Und dann schlug der Tod zu: E verlor seine Schwester, seine Mutter, einige Freunde noch dazu. Kein Artikel über die Eels kommt ohne die Nennung dieser Schicksalsschläge aus, so ist die authentizitätssüchtige Rockbranche. Doch während Billy Corgan mit seinem Leiden hausieren geht, um die dräuende Musik der Smashing Pumpkins zu rechtfertigen, betreibt E mit seinem Songwriting echte Trauerarbeit. Das zweite Eels-Album Electro-Shock Blues ist beispielhaft in seinem poetischen und doch nicht verklärenden Umgang mit dem Schmerz. Dabei hilft E natürlich der schwarze Humor, der ihn schwarzgallige Texte zur Melodie von „O du Fröhliche“ singen lässt. Und dann das bewegende Ende jener Platte: „I was thinking about how everyone is dying / And maybe it's time to live.“

Am Montag war im Spiegel der groteske Versuch von Billy Corgan zu lesen, sich vom Leidensmann zum „Pop-Terroristen“ umzudeuten. Dabei ist die Musik der Pumpkins mehr denn je ein ungenießbarer Brei aus überproduziertem, selbstgefälligen Pathos-Rock. Wie leichtfüßig kommt dagegen die Musik der Eels daher! Auf dem hervorragenden neuen Album Daisies Of The Galaxy hört man einen Trauermarsch, schmissigen Power-Pop, fast Trip-Hoppiges und wunderschöne Balladen. Den Singlehit „It's Beautiful Blues“ als Hidden Track versteckt – so gut ist diese Platte! In der Bezugnahme auf den Blues, in der Stimmlage und in seinem Umgang mit Technologie ähneln die Eels Beck. Doch während Beck immer wieder auf der Suche nach dem nächsten stylishen Witz ist, ist die Fröhlichkeit, mit der E „Goddamn, it's a beautiful day“ singt, eine hart er-kämpfte. Um das zu bemerken, muss man nicht seine Lebensgeschichte kennen, das hört man!

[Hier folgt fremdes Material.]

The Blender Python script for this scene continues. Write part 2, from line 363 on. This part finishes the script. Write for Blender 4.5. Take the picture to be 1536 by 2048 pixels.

Im Konzert wechselt E von der Gitarre zum Klavier hin und her, begleitet von seinem treuen Schlagzeuger Butch und einigen Streichern und Bläsern. Die Halle wird teilweise bestuhlt sein. Da kann das Publikum dann in sich gehen und sich klar darüber werden, dass oft diejenigen, die in der Schulklasse nicht die Beliebtes-ten waren, im Leben Großes schaffen.